- Required work -
Omit all images, then repeat exactly the lines below from the one containing "Write a Blender" through the one containing "def rgb(r, g, b): return", both ends included.

- Source material -
>> BEGIN

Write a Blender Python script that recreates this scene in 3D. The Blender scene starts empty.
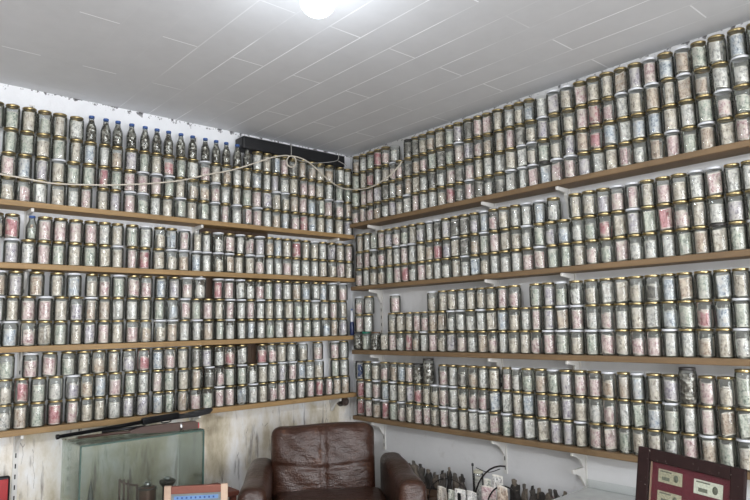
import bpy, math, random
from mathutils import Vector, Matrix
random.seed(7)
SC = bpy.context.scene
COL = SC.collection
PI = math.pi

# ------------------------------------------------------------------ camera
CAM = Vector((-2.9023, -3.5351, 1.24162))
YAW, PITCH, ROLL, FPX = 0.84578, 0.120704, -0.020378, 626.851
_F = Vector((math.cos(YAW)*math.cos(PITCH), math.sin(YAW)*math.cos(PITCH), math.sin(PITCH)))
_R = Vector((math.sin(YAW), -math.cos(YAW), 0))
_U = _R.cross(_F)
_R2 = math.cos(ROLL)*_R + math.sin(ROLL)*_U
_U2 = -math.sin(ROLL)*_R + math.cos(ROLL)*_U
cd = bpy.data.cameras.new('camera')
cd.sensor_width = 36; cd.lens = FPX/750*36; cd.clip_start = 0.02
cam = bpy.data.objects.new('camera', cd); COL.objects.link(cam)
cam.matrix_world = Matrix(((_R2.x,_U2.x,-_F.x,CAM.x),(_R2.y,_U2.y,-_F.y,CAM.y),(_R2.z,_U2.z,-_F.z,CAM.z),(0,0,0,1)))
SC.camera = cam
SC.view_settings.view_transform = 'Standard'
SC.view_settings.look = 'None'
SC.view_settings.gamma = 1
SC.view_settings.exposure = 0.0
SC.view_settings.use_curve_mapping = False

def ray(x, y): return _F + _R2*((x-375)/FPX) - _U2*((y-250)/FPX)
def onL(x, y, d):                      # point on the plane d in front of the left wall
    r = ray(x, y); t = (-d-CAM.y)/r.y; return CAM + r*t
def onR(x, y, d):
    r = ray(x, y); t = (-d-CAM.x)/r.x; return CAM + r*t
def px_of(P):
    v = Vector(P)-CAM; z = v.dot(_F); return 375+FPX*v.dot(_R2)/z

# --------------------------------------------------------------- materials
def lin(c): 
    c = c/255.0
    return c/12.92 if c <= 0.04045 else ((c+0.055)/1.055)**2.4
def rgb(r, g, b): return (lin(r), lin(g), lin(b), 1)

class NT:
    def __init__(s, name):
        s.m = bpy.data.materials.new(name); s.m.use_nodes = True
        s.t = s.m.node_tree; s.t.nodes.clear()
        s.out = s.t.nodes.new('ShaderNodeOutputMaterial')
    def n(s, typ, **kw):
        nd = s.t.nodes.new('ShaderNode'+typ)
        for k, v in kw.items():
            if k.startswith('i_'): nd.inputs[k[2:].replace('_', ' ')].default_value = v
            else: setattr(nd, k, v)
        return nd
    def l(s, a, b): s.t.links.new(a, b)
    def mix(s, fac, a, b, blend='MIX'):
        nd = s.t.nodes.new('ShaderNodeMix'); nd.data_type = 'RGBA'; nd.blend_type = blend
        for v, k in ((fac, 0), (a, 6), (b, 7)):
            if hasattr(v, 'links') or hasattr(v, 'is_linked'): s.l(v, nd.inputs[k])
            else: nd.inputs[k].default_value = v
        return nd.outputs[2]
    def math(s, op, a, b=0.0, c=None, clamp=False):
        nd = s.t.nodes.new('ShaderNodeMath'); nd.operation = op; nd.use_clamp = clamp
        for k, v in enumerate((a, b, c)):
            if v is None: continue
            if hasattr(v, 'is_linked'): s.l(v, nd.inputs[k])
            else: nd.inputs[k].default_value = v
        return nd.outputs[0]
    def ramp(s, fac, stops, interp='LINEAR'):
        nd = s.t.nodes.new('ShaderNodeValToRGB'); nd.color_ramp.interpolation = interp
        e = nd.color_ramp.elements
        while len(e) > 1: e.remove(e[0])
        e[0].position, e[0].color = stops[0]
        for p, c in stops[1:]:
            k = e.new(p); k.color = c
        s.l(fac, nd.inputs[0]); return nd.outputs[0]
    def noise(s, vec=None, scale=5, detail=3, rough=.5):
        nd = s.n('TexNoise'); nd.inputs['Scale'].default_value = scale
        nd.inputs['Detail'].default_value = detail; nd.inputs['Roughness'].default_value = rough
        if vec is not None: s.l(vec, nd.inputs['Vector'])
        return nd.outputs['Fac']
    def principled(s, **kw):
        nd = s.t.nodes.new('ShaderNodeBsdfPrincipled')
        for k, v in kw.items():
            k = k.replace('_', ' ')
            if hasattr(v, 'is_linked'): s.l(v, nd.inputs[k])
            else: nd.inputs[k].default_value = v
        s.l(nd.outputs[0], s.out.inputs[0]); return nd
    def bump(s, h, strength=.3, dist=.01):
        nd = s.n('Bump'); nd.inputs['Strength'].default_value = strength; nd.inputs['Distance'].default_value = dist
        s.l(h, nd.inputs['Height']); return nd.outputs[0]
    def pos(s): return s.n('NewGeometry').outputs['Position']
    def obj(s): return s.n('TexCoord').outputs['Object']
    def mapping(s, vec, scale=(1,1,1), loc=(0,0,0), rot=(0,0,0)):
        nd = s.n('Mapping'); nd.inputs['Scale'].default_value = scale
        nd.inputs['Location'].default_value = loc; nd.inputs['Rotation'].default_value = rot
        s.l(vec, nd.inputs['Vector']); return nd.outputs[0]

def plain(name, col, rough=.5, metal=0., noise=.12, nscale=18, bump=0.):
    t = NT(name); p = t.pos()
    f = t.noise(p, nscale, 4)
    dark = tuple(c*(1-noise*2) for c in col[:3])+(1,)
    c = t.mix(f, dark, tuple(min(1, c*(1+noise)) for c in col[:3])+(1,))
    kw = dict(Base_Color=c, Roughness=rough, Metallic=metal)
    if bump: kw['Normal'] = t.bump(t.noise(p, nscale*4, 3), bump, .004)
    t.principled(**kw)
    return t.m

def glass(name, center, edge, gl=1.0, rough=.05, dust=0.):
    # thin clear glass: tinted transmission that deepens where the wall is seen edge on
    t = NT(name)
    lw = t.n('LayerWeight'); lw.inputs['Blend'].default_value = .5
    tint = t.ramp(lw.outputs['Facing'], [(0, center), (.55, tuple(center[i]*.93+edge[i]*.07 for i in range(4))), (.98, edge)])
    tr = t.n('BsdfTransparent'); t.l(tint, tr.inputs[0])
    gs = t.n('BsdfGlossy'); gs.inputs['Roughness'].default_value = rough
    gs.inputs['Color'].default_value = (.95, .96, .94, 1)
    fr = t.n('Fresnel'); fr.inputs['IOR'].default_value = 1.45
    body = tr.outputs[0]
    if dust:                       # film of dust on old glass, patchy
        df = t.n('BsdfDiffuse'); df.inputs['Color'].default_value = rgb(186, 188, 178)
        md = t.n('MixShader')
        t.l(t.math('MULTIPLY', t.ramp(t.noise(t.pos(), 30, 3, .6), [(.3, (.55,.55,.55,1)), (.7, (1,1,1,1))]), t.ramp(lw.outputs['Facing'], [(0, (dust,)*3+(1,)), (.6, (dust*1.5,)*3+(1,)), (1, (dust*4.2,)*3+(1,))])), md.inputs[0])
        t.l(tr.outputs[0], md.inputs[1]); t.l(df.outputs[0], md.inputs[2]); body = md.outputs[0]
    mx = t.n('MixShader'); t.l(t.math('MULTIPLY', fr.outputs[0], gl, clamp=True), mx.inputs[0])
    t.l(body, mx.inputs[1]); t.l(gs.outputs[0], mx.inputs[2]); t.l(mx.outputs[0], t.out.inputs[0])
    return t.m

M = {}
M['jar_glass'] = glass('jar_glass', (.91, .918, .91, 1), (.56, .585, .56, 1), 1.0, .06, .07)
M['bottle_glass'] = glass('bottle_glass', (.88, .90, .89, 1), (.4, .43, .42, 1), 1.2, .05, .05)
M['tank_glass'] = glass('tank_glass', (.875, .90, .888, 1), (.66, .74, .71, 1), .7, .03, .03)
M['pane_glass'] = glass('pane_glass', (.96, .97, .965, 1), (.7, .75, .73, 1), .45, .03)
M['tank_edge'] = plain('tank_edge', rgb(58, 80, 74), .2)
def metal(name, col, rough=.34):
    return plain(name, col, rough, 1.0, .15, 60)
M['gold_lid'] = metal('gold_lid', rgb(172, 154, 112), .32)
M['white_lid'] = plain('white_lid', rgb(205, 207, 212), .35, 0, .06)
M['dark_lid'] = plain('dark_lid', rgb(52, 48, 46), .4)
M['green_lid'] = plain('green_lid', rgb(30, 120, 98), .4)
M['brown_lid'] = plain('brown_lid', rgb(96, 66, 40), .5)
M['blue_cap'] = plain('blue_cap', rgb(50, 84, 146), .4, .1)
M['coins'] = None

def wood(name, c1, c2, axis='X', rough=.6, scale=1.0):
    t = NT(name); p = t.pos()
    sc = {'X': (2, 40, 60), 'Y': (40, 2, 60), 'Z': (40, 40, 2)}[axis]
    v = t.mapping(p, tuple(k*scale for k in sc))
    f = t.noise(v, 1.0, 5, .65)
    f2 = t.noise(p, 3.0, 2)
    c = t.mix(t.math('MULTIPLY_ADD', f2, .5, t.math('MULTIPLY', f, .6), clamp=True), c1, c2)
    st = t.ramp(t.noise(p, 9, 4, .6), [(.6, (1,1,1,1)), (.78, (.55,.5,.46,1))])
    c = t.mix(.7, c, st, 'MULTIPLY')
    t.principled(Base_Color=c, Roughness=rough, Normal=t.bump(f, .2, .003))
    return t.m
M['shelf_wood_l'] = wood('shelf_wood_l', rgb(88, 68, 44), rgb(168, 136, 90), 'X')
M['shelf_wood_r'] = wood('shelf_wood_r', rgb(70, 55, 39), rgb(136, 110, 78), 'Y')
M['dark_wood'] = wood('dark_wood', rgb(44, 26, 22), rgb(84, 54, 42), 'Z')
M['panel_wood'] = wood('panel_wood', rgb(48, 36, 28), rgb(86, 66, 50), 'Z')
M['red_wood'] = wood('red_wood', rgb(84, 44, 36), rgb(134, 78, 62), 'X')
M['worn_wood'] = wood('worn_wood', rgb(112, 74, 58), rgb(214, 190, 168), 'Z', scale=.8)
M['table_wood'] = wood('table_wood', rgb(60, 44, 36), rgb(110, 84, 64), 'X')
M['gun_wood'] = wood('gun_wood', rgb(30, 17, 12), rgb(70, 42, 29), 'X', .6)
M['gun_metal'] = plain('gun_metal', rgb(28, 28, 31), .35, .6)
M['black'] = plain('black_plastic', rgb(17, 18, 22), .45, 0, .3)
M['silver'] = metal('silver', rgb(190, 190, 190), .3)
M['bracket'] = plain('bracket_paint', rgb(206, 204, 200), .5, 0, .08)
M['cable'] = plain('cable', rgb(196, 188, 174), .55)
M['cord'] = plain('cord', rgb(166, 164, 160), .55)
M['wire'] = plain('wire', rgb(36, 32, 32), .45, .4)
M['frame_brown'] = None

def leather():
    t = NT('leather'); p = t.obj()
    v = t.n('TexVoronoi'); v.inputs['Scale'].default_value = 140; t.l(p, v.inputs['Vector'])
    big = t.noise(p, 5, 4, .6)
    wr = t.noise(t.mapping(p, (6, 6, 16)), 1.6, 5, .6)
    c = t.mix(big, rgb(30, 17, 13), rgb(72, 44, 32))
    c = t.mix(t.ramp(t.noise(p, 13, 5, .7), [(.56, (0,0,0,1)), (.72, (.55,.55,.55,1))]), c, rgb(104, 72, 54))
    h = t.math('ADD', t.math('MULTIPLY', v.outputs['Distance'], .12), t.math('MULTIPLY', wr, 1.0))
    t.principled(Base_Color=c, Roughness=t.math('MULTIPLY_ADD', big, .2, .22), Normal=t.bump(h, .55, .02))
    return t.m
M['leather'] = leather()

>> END
>> BEGIN

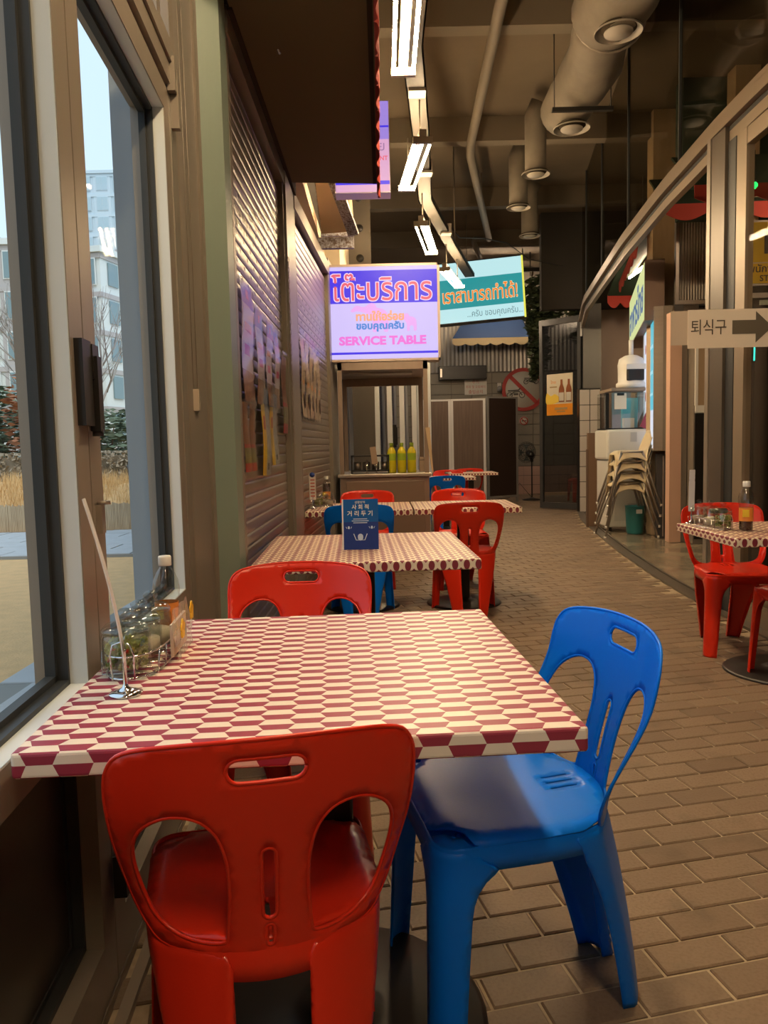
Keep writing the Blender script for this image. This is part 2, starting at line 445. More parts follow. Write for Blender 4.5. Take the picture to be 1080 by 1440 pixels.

>> END

- Task result -
Write a Blender Python script that recreates this scene in 3D. The Blender scene starts empty.
import bpy, math, random
from mathutils import Vector, Matrix
random.seed(7)
SC = bpy.context.scene
COL = SC.collection
PI = math.pi

# ------------------------------------------------------------------ camera
CAM = Vector((-2.9023, -3.5351, 1.24162))
YAW, PITCH, ROLL, FPX = 0.84578, 0.120704, -0.020378, 626.851
_F = Vector((math.cos(YAW)*math.cos(PITCH), math.sin(YAW)*math.cos(PITCH), math.sin(PITCH)))
_R = Vector((math.sin(YAW), -math.cos(YAW), 0))
_U = _R.cross(_F)
_R2 = math.cos(ROLL)*_R + math.sin(ROLL)*_U
_U2 = -math.sin(ROLL)*_R + math.cos(ROLL)*_U
cd = bpy.data.cameras.new('camera')
cd.sensor_width = 36; cd.lens = FPX/750*36; cd.clip_start = 0.02
cam = bpy.data.objects.new('camera', cd); COL.objects.link(cam)
cam.matrix_world = Matrix(((_R2.x,_U2.x,-_F.x,CAM.x),(_R2.y,_U2.y,-_F.y,CAM.y),(_R2.z,_U2.z,-_F.z,CAM.z),(0,0,0,1)))
SC.camera = cam
SC.view_settings.view_transform = 'Standard'
SC.view_settings.look = 'None'
SC.view_settings.gamma = 1
SC.view_settings.exposure = 0.0
SC.view_settings.use_curve_mapping = False

def ray(x, y): return _F + _R2*((x-375)/FPX) - _U2*((y-250)/FPX)
def onL(x, y, d):                      # point on the plane d in front of the left wall
    r = ray(x, y); t = (-d-CAM.y)/r.y; return CAM + r*t
def onR(x, y, d):
    r = ray(x, y); t = (-d-CAM.x)/r.x; return CAM + r*t
def px_of(P):
    v = Vector(P)-CAM; z = v.dot(_F); return 375+FPX*v.dot(_R2)/z

# --------------------------------------------------------------- materials
def lin(c): 
    c = c/255.0
    return c/12.92 if c <= 0.04045 else ((c+0.055)/1.055)**2.4
def rgb(r, g, b): return (lin(r), lin(g), lin(b), 1)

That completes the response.